Hey Nostradamus! (Review)

Hey Nostradamus! (Review)

rom the brilliant cultural writer Douglas Coupland comes this (as always) social commentary of the cheap-landscapes and aimless-times we live in (you might remember him from his breakout work, Generation X, the book which defined that term decades ago). As always, he’s a good writer to produce a book you can curl around when you feel the world is tragic, stupid and pointless.

So Hey Nostradamus! is told from the points of view of four primary characters. And they are:

Cheryl, in 1988, a young high school girl who is comfortably religious, a member of a group of high school evangelicals, and secretly Vegas-married to her boyfriend Jason because she desired to be wed before they shared sex. And currently she’s under a cafeteria table experiencing that very-American moment, the high-school mass shooting. We can hear her earnest prayers (and those of the students around her) as each of them wait for one of the three gunmen to get around to killing her. And, yes, they do. She dies.
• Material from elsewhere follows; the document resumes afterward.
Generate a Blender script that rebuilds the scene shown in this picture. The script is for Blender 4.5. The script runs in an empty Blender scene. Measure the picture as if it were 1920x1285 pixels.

Switch to Jason, in 1999, the young widower of Cheryl, drifting through an aimless life, rebelling against his father Reg (with his unforgiving iron-clad faith with which he labels his son a murderer because he bashed out one of the gunmen’s brains with a rock) and getting nowhere. His drug use is a problem and at one point, in a muddle of memories, he does something wrong which pisses off some crime element and he is nearly killed (this time, when he escapes, he shows mercy to the person tasked with killing him). His section is the largest element of the book and contains the most observations about American life and American religion.

And then there is Heather, 2002, with whom Jason had a relationship with. They met in a store shortly after Jason’s section and started a goofy game where they would make up stories and descriptions of make-believe characters, cartoonish and sweet. Of course, you might notice the word “had” that I started this section with. Jason is now missing, seemingly vanished, and Heather is desperate to find him. And that’s when an admittedly-fake psychic calls her and begins relating these strange cutsy stories to her, stories that nobody could have known outside of Jason and herself.

And finally Reg in 2003, who rounds out the book with his discussions with Heather, a man who has lost both sons (Jason and the other), whose religion has slowly been ground down and now faces doubts. And, after all the horrible things he said and did, I was really curious to get around to his POV.

The book has a number of interesting shocks and surprises, as well as interesting points about religion and the people it serves. And then there is always the Coupland look at our strip-mall, casual-drug and violence-filled American lives. Really, I did enjoy this tale of four short stories that form a fifth – and greater – story by their collection. Worth a read for those not hidebound to romance or scifi or whatever. Check it out.